* start LISTED ENTRIES *

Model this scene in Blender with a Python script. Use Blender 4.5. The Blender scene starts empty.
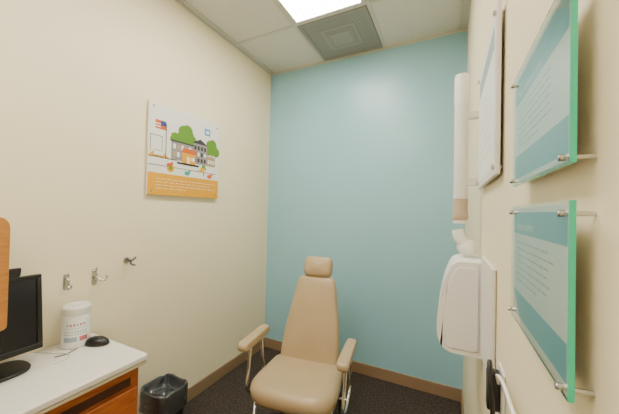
import bpy, bmesh, math, random
from mathutils import Vector, Matrix
random.seed(3)
D=2.6; H=3.02; CH=1.5; XL=-1.8; XR=0.118; YB=-1.5
sc=bpy.context.scene
# ------------------------------------------------------------ materials
def new_mat(name):
    m=bpy.data.materials.new(name); m.use_nodes=True
    return m, m.node_tree, m.node_tree.nodes['Principled BSDF']
def mat(name,col,rough=0.5,metal=0.0,var=0.0,scale=20,bump=0.0,bscale=200,coat=0.0,spec=0.5,col2=None,detail=3):
    m,nt,b=new_mat(name)
    b.inputs['Roughness'].default_value=rough
    b.inputs['Metallic'].default_value=metal
    b.inputs['Coat Weight'].default_value=coat
    b.inputs['Specular IOR Level'].default_value=spec
    tc=nt.nodes.new('ShaderNodeTexCoord')
    n=nt.nodes.new('ShaderNodeTexNoise'); n.inputs['Scale'].default_value=scale; n.inputs['Detail'].default_value=detail
    nt.links.new(tc.outputs['Object'],n.inputs['Vector'])
    r=nt.nodes.new('ShaderNodeValToRGB')
    c1=col2 if col2 else tuple(c*(1-var) for c in col)
    r.color_ramp.elements[0].position=0.35; r.color_ramp.elements[1].position=0.65
    r.color_ramp.elements[0].color=(*c1,1); r.color_ramp.elements[1].color=(*col,1)
    nt.links.new(n.outputs['Fac'],r.inputs['Fac']); nt.links.new(r.outputs['Color'],b.inputs['Base Color'])
    if bump>0:
        n2=nt.nodes.new('ShaderNodeTexNoise'); n2.inputs['Scale'].default_value=bscale; n2.inputs['Detail'].default_value=4
        nt.links.new(tc.outputs['Object'],n2.inputs['Vector'])
        bp=nt.nodes.new('ShaderNodeBump'); bp.inputs['Strength'].default_value=bump; bp.inputs['Distance'].default_value=0.002
        nt.links.new(n2.outputs['Fac'],bp.inputs['Height']); nt.links.new(bp.outputs['Normal'],b.inputs['Normal'])
    return m
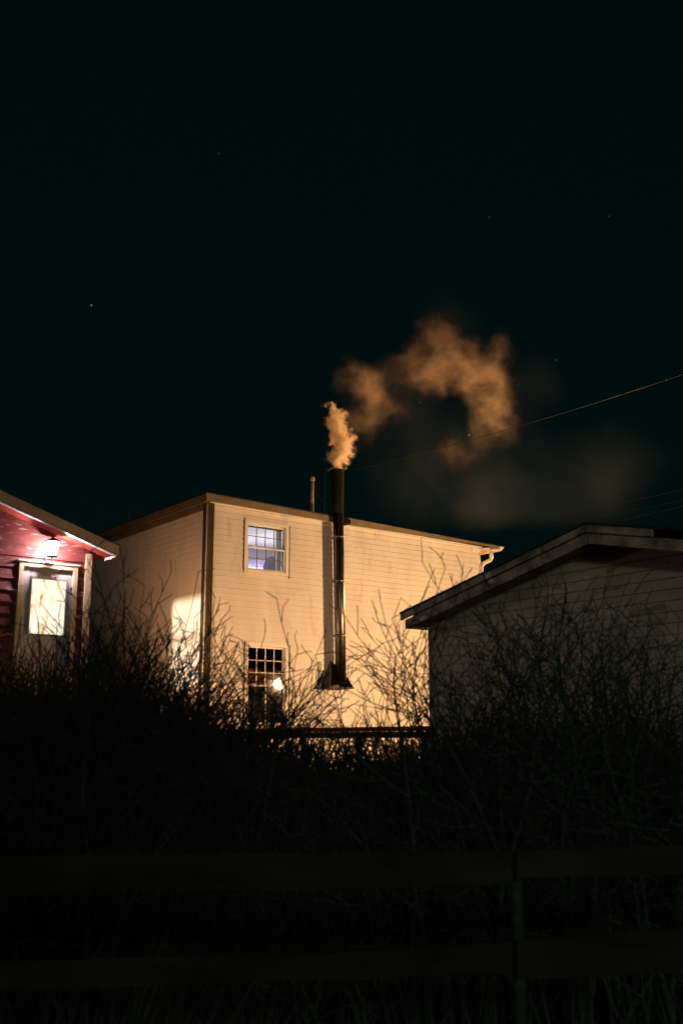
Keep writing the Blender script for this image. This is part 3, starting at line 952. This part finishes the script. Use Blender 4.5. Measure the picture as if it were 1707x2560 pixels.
# ------------------------------------------------------------------ bare shrubs
def grow(mb_s, mb_t, base, n_stems, height, lean, spread, rng, twigs=1.0, crook=.10):
    def branch(p, d, length, r, depth):
        nseg = max(3, int(length / .16))
        pts, rad = [p], [r]
        q, dd = p.copy(), d.copy()
        tip = max(.0026, r * .24)
        nodes = []
        for i in range(nseg):
            k = crook * (1.0 + .5 * depth)
            dd = dd + V((rng.gauss(0, k), rng.gauss(0, k), rng.gauss(0, k * .7)))
            dd += Z * .05 + lean * .03
            dd.normalize()
            q = q + dd * (length / nseg)
            pts.append(q.copy())
            rr_ = r + (tip - r) * (i + 1) / nseg
            rad.append(rr_)
            nodes.append((q.copy(), dd.copy(), rr_, (i + 1) / nseg))
        (mb_s if depth == 0 else mb_t).tube(pts, rad, 5 if depth == 0 else 3, cap=False)
        if depth >= 4:
            return
        for (q, dd, rr_, f_) in nodes:
            if depth == 0 and f_ < .28:
                continue
            pr = (.98, .85, .62, .35)[depth] * twigs
            m = 1 + (depth == 0 and rng.random() < .6 * twigs)
            for _ in range(m):
                if rng.random() < pr:
                    a = rng.uniform(0, 2 * math.pi)
                    u = dd.orthogonal().normalized()
                    w_ = dd.cross(u)
                    out = u * math.cos(a) + w_ * math.sin(a)
                    nd = (dd * rng.uniform(.6, 1.1) + out * rng.uniform(.55, 1.15) + lean * .15).normalized()
                    ln = length * rng.uniform(.22, .46) * (1.15 - .55 * f_)
                    if ln > .06:
                        branch(q, nd, ln, max(.0036, rr_ * .62), depth + 1)
    for i in range(n_stems):
        a = rng.uniform(0, 2 * math.pi)
        rd = rng.uniform(0, .22)
        b = base + V((math.cos(a) * rd, math.sin(a) * rd, -.05))
        d = V((math.cos(a) * spread * rng.uniform(.1, 1), math.sin(a) * spread * rng.uniform(.1, 1), 1)) + lean * rng.uniform(.4, 1.2)
        h = height * rng.uniform(.62, 1.02)
        branch(b, d.normalized(), h, rng.choice((.009, .011, .013, .017, .022)), 0)

def shrub(px, Y, top_y, stems, lean, spread, label, seed, twigs=1.0, crook=.09, m='bark'):
    a = at(px, 1850, Y)
    gz_ = ground_z(a.x, Y)
    base = V((a.x, Y, gz_))
    h = at(px, top_y, Y).z - gz_
    rng = random.Random(seed)
    o = thing('bare_shrub', label, 'shrub', base, 'bare shrubs behind the board fence')
    s_, t_ = MB(), MB()
    grow(s_, t_, base, stems, h * (.80 if 520 < px < 1090 else .96), V((lean, 0, 0)), spread, rng, twigs, crook)
    s_.build('stems', M['bark_green' if seed % 3 else m], o, o)
    t_.build('twigs', M[m], o, o)
SHRUBS = [
    (15, 7.0, 1650, 9, .05, .30, 'bare shrub at the left end of the hedge, left of the lit door'),
    (105, 6.5, 1600, 9, .06, .28, 'bare shrub directly below the glowing door of the red house'),
    (195, 7.3, 1560, 9, .10, .30, 'bare shrub in front of the cream corner post of the red house'),
    (265, 6.6, 1520, 9, .16, .30, 'bare shrub in the dark gap just right of the red house'),
    (320, 7.5, 1480, 10, .28, .28, 'tall bare shrub leaning right, its tips left of the bright patch'),
    (400, 7.0, 1570, 9, .30, .30, 'bare shrub leaning right across the bright patch on the side wall'),
    (480, 7.6, 1660, 8, .18, .30, 'bare shrub standing below the near corner of the cream house'),
    (565, 7.9, 1610, 7, .06, .30, 'thin bare shrub left of the lower window, below its tall casing'),
    (655, 7.2, 1730, 8, .02, .30, 'short bare shrub in front of the lower window'),
    (735, 7.8, 1610, 7, .02, .24, 'bare shrub with upright twigs between the lower window and the stovepipe'),
    (845, 7.2, 1720, 8, -.02, .34, 'low bare shrub under the foot of the stovepipe'),
    (930, 7.7, 1600, 7, -.05, .30, 'bare shrub just right of the stovepipe foot'),
    (1010, 7.2, 1610, 8, -.16, .32, 'bare shrub whose long twigs lean left, beside the shed corner'),
    (1075, 7.8, 1620, 7, -.06, .30, 'bare shrub right in front of the near corner of the shed'),
    (1165, 7.0, 1565, 9, .05, .30, 'bare shrub on the shed wall side, first one right of the shed corner'),
    (1275, 7.5, 1480, 9, .10, .32, 'bare shrub below the middle of the left slope of the shed roof'),
    (1385, 6.8, 1470, 9, .06, .34, 'bare shrub left of the shed ridge, reaching up the gable wall'),
    (1490, 7.3, 1500, 9, .0, .32, 'bare shrub standing below the ridge of the grey shed'),
    (1590, 6.7, 1510, 9, .0, .32, 'bare shrub below the end of the short rake strip on the shed'),
    (1690, 7.2, 1500, 9, -.06, .32, 'bare shrub at the right edge, farthest right of the hedge'),
]
for i, (px, Y, ty, ns, ln, spd, lab) in enumerate(SHRUBS):
    mid = 520 < px < 1090
    shrub(px, Y, ty, ns + ((22 if px > 860 or px < 620 else 17) if mid else (4 if px > 1090 else 18 if px < 230 else 11)), ln, spd + (.10 if mid else .06), lab, 100 + i, .95 if mid else 1.0, .13 if 540 < px < 1090 else .10)

# dense thicket behind the shrubs: one mass nobody could count
rng = random.Random(9)
um = MB()
def thick(px):                               # height of the dark mass, in photograph rows
    if px < 250: return 1578 + 14 * math.sin(px * .05)
    if px < 495: return 1600 + (px - 250) * .50 + 14 * math.sin(px * .06)
    if px < 565: return 1885
    if px < 1080: return 1806 + 14 * math.sin(px * .05)
    return 1750 + 30 * math.sin(px * .017)
for i in range(7500):
    px = rng.uniform(-260, 1960)
    Y = rng.uniform(7.6, 9.2)
    a = at(px, 1850, Y)
    gz_ = ground_z(a.x, Y)
    hh = max(.3, at(px, thick(px), Y).z - gz_) * rng.uniform(.80, 1.05) * (1.035 if 565 < px < 1080 or px < 250 else .99)
    p = V((a.x, Y, gz_ - .03))
    d = V((rng.gauss(0, .30), rng.gauss(0, .2), 1))
    pts = [p]
    for k in range(4):
        d = d + V((rng.gauss(0, .32), rng.gauss(0, .2), 0))
        pts.append(pts[-1] + d.normalized() * hh / 4)
    r0 = rng.uniform(.005, .012)
    um.tube(pts, [r0, r0 * .9, r0 * .8, r0 * .6, r0 * .35], 3, cap=False)
    for k in (1, 2, 3):
        for _ in range(3):
            dd = V((rng.gauss(0, .9), rng.gauss(0, .6), rng.uniform(-.2, .9))).normalized()
            e_ = pts[k] + dd * rng.uniform(.12, .22)
            um.tube([pts[k], e_, e_ + dd * .12 + Z * .06 + V((rng.gauss(0, .05), 0, 0))], [.0042, .0034, .002], 3, cap=False)
uo = um.build('thicket', M['bark'])
tag(uo, 'dark tangle of bare stems filling the hedge below the lit wall', 'thicket', kind='stuff')

# ------------------------------------------------------------------ smoke
SM0 = pt(6.54)
def smoke_mat(name, blobs, warp, scale, dens, lo, hi, col, step, detail=4, aniso=.1, soft=1.0):
    m = bpy.data.materials.new(name)
    m.use_nodes = True
    t = m.node_tree
    t.nodes.clear()
    nn = t.nodes.new
    out = nn('ShaderNodeOutputMaterial')
    pv = nn('ShaderNodeVolumePrincipled')
    pv.inputs['Color'].default_value = (*col, 1)
    pv.inputs['Anisotropy'].default_value = aniso
    tc = nn('ShaderNodeTexCoord')
    nz = nn('ShaderNodeTexNoise')
    nz.inputs['Scale'].default_value = scale
    nz.inputs['Detail'].default_value = detail
    nz.inputs['Roughness'].default_value = .6
    link(t, tc.outputs['Object'], nz.inputs['Vector'])
    sub = nn('ShaderNodeVectorMath')
    sub.operation = 'SUBTRACT'
    sub.inputs[1].default_value = (.5, .5, .5)
    link(t, nz.outputs['Color'], sub.inputs[0])
    scl = nn('ShaderNodeVectorMath')
    scl.operation = 'SCALE'
    scl.inputs['Scale'].default_value = warp
    link(t, sub.outputs[0], scl.inputs[0])
    add = nn('ShaderNodeVectorMath')
    add.operation = 'ADD'
    link(t, tc.outputs['Object'], add.inputs[0])
    link(t, scl.outputs[0], add.inputs[1])
    tot = None
    for (c, r, d) in blobs:
        ds = nn('ShaderNodeVectorMath')
        ds.operation = 'DISTANCE'
        ds.inputs[1].default_value = c
        link(t, add.outputs[0], ds.inputs[0])
        mr = nn('ShaderNodeMapRange')
        mr.interpolation_type = 'SMOOTHSTEP'
        mr.inputs[1].default_value = r * .15
        mr.inputs[2].default_value = r
        mr.inputs[3].default_value = d
        mr.inputs[4].default_value = 0
        link(t, ds.outputs['Value'], mr.inputs[0])
        sq = nn('ShaderNodeMath')
        sq.operation = 'POWER'
        sq.inputs[1].default_value = soft
        link(t, mr.outputs[0], sq.inputs[0])
        if tot is None:
            tot = sq.outputs[0]
        else:
            s_ = nn('ShaderNodeMath')
            s_.operation = 'ADD'
            link(t, tot, s_.inputs[0])
            link(t, sq.outputs[0], s_.inputs[1])
            tot = s_.outputs[0]
    n2 = nn('ShaderNodeTexNoise')
    n2.inputs['Scale'].default_value = scale * 1.7
    n2.inputs['Detail'].default_value = detail
    n2.inputs['Roughness'].default_value = .62
    link(t, add.outputs[0], n2.inputs['Vector'])
    m2 = nn('ShaderNodeMapRange')
    m2.inputs[1].default_value = lo
    m2.inputs[2].default_value = hi
    link(t, n2.outputs[0], m2.inputs[0])
    mu = nn('ShaderNodeMath')
    mu.operation = 'MULTIPLY'
    link(t, tot, mu.inputs[0])
    link(t, m2.outputs[0], mu.inputs[1])
    mu2 = nn('ShaderNodeMath')
    mu2.operation = 'MULTIPLY'
    mu2.inputs[1].default_value = dens
    link(t, mu.outputs[0], mu2.inputs[0])
    link(t, mu2.outputs[0], pv.inputs['Density'])
    link(t, pv.outputs[0], out.inputs['Volume'])
    m.cycles.volume_step_rate = step
    return m

def cut(z7): return (740 + z7[0] * .421, 740 + z7[1] * .421)
def blobs_from(lst, Y, pxm):
    rs_ = random.Random(4)
    out = []
    for (x, y, r, d) in lst:
        px, py = cut((x, y))
        out.append((at(px, py, Y + rs_.uniform(-.25, .25) * r * pxm), r * pxm, d))
    return out
def dom(blobs, pad):
    lo = V((min(c.x - r for c, r, d in blobs) - pad, min(c.y - r for c, r, d in blobs) - pad, min(c.z - r for c, r, d in blobs) - pad))
    hi = V((max(c.x + r for c, r, d in blobs) + pad, max(c.y + r for c, r, d in blobs) + pad, max(c.z + r for c, r, d in blobs) + pad))
    return lo, hi
SY = SM0.y
PXM = .421 / 2600 * SY * 1.06                # metres per pixel of the smoke close-up
col = [(238, 1038, 50, 1), (243, 1005, 58, 1), (252, 970, 66, 1), (272, 935, 74, .95), (298, 905, 66, .9), (286, 870, 72, .95), (258, 830, 76, 1), (244, 780, 74, 1), (240, 725, 62, .95), (226, 685, 44, .9), (205, 655, 30, .8), (182, 650, 24, .7)]
b1 = blobs_from(col, SY, PXM)
plume = thing('smoke_plume', 'orange-lit smoke rising from the stovepipe and drifting right', 'smoke', SM0)
plume['kind'] = 'stuff'
def volume_box(name, lo, hi, m):
    mb = MB().box(lo, V((hi.x - lo.x, 0, 0)), V((0, hi.y - lo.y, 0)), V((0, 0, hi.z - lo.z)))
    o = mb.build(name, m)
    o.parent = plume
    o.matrix_parent_inverse = plume.matrix_world.inverted()
    return o
bpy.context.view_layer.update()
lo, hi = dom(b1, .03)
lo.z = SM0.z - .01
volume_box('smoke_column', lo, hi, smoke_mat('dense_smoke', b1, .66, 4.6, 34, .40, .62, (1.0, .92, .76), .2, 6, soft=1.25))
cloud = [(420, 530, 150, .9), (385, 440, 90, .5), (520, 470, 130, .35), (490, 650, 150, .6), (390, 740, 120, .42), (620, 640, 130, .3), (740, 420, 150, .75),
         (850, 250, 140, .55), (900, 160, 110, .2), (800, 480, 130, .8), (930, 390, 150, .75), (1010, 490, 120, .7), (1100, 450, 140, .9), (1165, 590, 140, 1.0),
         (1150, 720, 130, .75), (1110, 800, 110, .5), (1180, 350, 110, .5), (930, 920, 120, .38), (1200, 840, 110, .35), (1060, 900, 110, .28)]
b2 = [(c, r * 1.35, d) for c, r, d in blobs_from(cloud, SY + .3, PXM)]
lo, hi = dom(b2, .05)
volume_box('smoke_cloud', lo, hi, smoke_mat('drifting_smoke', b2, 1.25, 1.35, 1.5, .35, .74, (1.0, .86, .66), .22, 7, soft=1.6))
hz = [(760, 760, 420, .5), (1100, 1000, 520, .8), (700, 1150, 420, .7), (1250, 1250, 420, .75), (1700, 1150, 480, .55), (1050, 1330, 300, .9), (1900, 1000, 380, .4), (900, 150, 330, .25), (1350, 550, 320, .4), (450, 850, 330, .4)]
b3 = blobs_from(hz, SY + 1.6, PXM)
lo, hi = dom(b3, .05)
lo.z = max(lo.z, 5.8)
volume_box('smoke_haze', lo, hi, smoke_mat('thin_smoke', b3, 1.6, .6, .042, .26, .74, (.42, .62, .85), .5, 3))

bpy.context.view_layer.update()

* end LISTED ENTRIES *

◆ **GOAL**
Working from the entries above, return all lines that contain "scene".

◆ **RESULT OF THE TASK**
Model this scene in Blender with a Python script. Use Blender 4.5. The Blender scene starts empty.
sc=bpy.context.scene